I love how it starts. The title track is a slow blues with a smooth, laid back vibe, but it also has an odd opening and a darkness that's just a little obscured from us, like we're not supposed to see it but will always find it eventually. It's a gorgeous song, led by Trout's gorgeous guitar, but also his voice. He's never going to be remembered for his voice the way he is for his guitar, but it's perfect for this track, because it pairs an everyday vocal with an unworldly guitar and that helps.

Most of the rest of the album moves firmly into rock and often hard rock. "I still love my rock 'n' roll, the Beatles and the Stones," Trout sings on OK Boomer. "I like my music loud." On that prior album, any comparisons made would be to blues musicians, but here they're to blues rockers. The most overt rockers here may be Final Curtain Call, which reminds of Rory Gallagher, and The Sun is Going Down, a psychedelic blues rocker that brings Robin Trower quickly to mind.

The first obvious rock song is Wanna Dance, which has a real darkness to it, more obviously than that opener. I love the heavy seventies organ sound and I love how the whole song is more upbeat and up tempo, even with a dark miasma hanging over everything. Trout isn't interested in just exploring one blues rock sound though and continues to mix it up. My Foolish Pride is more of a Bob Seger song, a good one but one that feels tamer than it should, given what's gone before. It's slower and softer and more emotional, but, to my thinking, All Out of Tears does what My Foolish Pride tries and fails to do, which is to get emotional without losing the atmosphere.

It's fun to figure out the rock underpinnings here. Heartland has a Neil Young vibe. Wanna Dance has a Dire Straits feel to its intro. Heaven in Your Eyes reminds of Gary Moore's Empty Rooms. Even on a purer blues song, like Make It Right, I was reminded of Jeff Healey, who discovered that the world of rock music was very open to a blind white Canadian bluesman. Once we've heard Robin Trower in The Sun is Going Down, suddenly he's everywhere on the next listen, especially on Up Above My Sky. The only song where I felt that the blues influence was stronger than the rock audience was All Out of Tears, on which I immediately thought B. B. King.

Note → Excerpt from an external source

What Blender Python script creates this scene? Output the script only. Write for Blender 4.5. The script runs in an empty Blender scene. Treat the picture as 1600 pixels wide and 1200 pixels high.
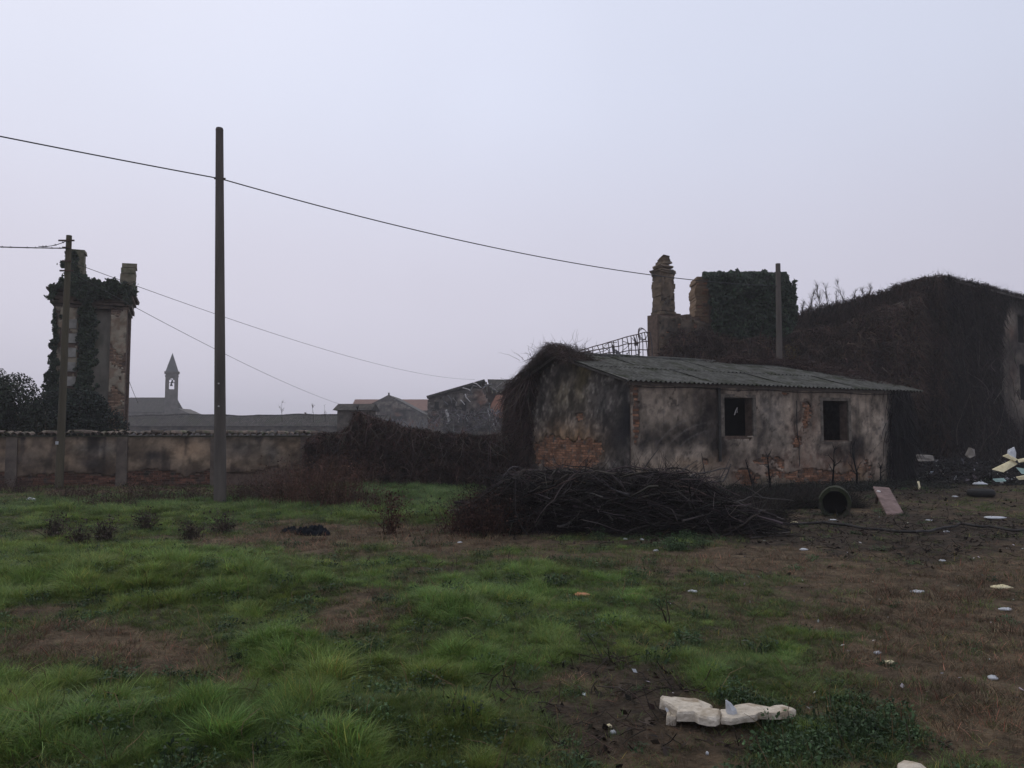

All in all, this is a peach of a blues rock album, neatly varied and highly accomplished. Trout is closing in on seventy years of age, but this doesn't feel like an old bluesman's album, even if it wraps up with an acknowledgement of that in OK Boomer. It feels like there's serious experience there, as it should, but it also feels like Trout is still playing for the future. I look forward to another January review of a Walter Trout album.